The R5.9 billion surplus compares with July’s revised R9.3bn positive balance, the SA Revenue Service said. The median of six economists’ estimates was for R2.1bn,

The surplus eases pressure on the current account, the broadest measure of trade in goods and services, while also boosting the rand, which has gained 1.8% to the dollar this year despite political turmoil that has seen the nation lose investment-grade status on its foreign-currency debt and as the economy suffers through the second recession in almost a decade.

Exports rose 11% to R103.4bn from a month earlier, while imports were 16% higher at R97.4bn, the revenue service said.
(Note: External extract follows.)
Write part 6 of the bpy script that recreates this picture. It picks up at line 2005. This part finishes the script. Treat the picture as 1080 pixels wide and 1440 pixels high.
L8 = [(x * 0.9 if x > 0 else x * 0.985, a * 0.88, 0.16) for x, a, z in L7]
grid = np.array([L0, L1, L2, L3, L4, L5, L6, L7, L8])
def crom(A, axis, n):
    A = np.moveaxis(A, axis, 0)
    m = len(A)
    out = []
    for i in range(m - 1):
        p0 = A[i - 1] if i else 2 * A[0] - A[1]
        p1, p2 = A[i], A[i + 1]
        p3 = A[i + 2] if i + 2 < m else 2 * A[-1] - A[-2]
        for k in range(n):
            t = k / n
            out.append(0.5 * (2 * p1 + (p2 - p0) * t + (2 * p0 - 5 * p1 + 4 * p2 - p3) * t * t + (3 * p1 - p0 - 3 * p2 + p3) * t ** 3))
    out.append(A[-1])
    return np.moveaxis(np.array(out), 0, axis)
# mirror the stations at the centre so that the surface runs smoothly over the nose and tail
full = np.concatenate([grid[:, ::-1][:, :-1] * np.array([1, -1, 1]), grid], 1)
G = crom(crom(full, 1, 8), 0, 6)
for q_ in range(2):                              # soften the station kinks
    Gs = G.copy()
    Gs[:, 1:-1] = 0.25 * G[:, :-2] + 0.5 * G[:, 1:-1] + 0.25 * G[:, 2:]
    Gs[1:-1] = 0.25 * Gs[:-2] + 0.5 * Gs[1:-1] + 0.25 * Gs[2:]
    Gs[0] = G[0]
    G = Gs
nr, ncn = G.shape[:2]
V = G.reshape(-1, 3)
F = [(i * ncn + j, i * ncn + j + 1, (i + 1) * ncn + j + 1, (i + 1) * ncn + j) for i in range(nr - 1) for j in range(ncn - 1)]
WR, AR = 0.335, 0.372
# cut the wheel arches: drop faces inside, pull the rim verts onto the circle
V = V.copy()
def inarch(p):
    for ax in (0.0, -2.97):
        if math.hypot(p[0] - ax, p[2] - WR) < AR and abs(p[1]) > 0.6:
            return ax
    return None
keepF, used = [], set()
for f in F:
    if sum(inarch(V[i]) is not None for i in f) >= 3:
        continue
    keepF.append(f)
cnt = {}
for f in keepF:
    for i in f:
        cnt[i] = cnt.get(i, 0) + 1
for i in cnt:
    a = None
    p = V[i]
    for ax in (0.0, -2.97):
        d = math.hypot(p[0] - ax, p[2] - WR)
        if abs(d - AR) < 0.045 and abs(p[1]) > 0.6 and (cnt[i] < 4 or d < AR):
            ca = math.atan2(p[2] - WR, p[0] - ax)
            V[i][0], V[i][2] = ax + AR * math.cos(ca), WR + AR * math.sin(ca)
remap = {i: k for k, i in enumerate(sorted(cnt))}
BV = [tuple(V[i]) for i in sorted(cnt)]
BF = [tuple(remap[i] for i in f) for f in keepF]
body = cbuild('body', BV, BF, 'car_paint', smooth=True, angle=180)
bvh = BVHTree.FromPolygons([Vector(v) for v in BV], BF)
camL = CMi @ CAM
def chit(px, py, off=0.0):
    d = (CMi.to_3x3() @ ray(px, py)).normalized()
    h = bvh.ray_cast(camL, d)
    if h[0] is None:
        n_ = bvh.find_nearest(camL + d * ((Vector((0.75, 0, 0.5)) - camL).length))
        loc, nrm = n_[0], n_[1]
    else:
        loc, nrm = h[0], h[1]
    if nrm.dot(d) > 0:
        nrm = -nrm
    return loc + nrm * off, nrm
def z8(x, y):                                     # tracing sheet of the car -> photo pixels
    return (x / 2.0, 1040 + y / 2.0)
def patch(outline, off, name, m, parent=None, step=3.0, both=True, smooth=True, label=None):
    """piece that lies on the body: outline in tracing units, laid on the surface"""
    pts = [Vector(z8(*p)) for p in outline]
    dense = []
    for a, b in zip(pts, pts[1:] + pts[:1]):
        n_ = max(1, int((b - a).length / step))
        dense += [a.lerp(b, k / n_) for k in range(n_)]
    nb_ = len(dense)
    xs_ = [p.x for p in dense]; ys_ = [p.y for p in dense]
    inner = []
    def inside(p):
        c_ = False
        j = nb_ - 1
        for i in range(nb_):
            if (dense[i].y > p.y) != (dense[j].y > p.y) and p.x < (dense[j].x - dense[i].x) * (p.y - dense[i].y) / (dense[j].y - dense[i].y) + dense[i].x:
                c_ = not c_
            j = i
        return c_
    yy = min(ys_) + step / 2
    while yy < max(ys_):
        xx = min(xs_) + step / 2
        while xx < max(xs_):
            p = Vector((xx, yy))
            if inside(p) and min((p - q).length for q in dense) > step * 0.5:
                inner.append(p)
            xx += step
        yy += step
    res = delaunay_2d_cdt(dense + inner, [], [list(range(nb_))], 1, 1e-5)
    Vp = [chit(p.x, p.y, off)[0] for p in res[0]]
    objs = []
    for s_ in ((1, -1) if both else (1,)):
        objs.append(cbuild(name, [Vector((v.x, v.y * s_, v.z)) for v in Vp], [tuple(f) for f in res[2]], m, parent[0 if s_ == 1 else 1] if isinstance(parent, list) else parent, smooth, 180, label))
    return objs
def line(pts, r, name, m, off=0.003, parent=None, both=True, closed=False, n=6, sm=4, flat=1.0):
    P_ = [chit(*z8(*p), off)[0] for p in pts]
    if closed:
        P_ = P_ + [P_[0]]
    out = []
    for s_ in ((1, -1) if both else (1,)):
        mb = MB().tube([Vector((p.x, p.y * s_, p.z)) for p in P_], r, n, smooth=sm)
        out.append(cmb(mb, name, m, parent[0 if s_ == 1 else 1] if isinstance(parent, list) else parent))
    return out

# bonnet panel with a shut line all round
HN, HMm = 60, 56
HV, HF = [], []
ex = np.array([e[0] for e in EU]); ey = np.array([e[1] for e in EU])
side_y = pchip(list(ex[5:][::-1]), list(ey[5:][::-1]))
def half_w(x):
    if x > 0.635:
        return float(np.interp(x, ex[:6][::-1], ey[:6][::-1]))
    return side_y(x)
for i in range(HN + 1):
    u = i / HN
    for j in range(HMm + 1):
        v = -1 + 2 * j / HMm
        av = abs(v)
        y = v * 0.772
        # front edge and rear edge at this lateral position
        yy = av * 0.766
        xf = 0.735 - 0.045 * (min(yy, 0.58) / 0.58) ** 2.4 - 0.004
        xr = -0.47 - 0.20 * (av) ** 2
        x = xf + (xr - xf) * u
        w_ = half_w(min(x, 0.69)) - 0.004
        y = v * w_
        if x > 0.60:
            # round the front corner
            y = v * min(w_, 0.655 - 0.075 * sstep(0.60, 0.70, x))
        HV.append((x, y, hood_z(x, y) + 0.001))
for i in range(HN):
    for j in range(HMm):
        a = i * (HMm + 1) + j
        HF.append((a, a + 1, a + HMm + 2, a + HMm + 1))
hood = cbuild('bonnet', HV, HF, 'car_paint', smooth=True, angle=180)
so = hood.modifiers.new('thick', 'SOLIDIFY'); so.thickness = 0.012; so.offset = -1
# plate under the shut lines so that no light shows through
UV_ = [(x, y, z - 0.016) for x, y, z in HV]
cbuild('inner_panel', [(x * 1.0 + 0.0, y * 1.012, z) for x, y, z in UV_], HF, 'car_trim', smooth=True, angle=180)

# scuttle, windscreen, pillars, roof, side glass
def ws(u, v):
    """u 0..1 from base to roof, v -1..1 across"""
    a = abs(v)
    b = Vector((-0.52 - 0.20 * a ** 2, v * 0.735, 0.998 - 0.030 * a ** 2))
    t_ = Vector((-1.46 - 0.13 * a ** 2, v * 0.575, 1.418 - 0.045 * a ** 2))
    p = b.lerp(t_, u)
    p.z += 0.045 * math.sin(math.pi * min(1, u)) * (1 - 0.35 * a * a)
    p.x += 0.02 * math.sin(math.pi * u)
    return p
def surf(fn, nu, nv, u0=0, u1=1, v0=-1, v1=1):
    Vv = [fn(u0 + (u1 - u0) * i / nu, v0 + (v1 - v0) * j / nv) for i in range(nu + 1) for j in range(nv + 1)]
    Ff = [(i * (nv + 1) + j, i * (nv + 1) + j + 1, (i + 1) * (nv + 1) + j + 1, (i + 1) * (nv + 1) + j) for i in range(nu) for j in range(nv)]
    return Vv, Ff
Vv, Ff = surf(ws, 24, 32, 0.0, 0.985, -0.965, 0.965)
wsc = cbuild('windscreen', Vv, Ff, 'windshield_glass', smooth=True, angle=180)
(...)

Shipments of mineral products climbed 21% from the previous month, while imports of the same goods advanced 65%, it said.

The current account deficit narrowed to 3.3% of Gross Domestic Product (GDP) last year and the Treasury said in February the shortfall will probably be 3.9% this year. 

The trade surplus for the year so far is R43.5bn, compared with a R13.7bn deficit in the same period 12 months earlier.

The rand has this year been the most volatile among major and emerging-market currencies tracked by Bloomberg. 

On September 21, the central bank raised its growth forecast for 2017 to 0.6% from 0.5%, while keeping its 2018 projection at 1.2%. Last year, GDP expanded at the lowest annual rate since a 2009 recession last year.

The rand strengthened 0.1% to R13.499 per dollar by 2.09pm in Johannesburg on Friday. The yield on rand-denominated government bonds due December 2026 fell 7 basis points to 8.56%.

Monthly trade figures are often volatile, reflecting the timing of shipments of commodities such as oil and diamonds.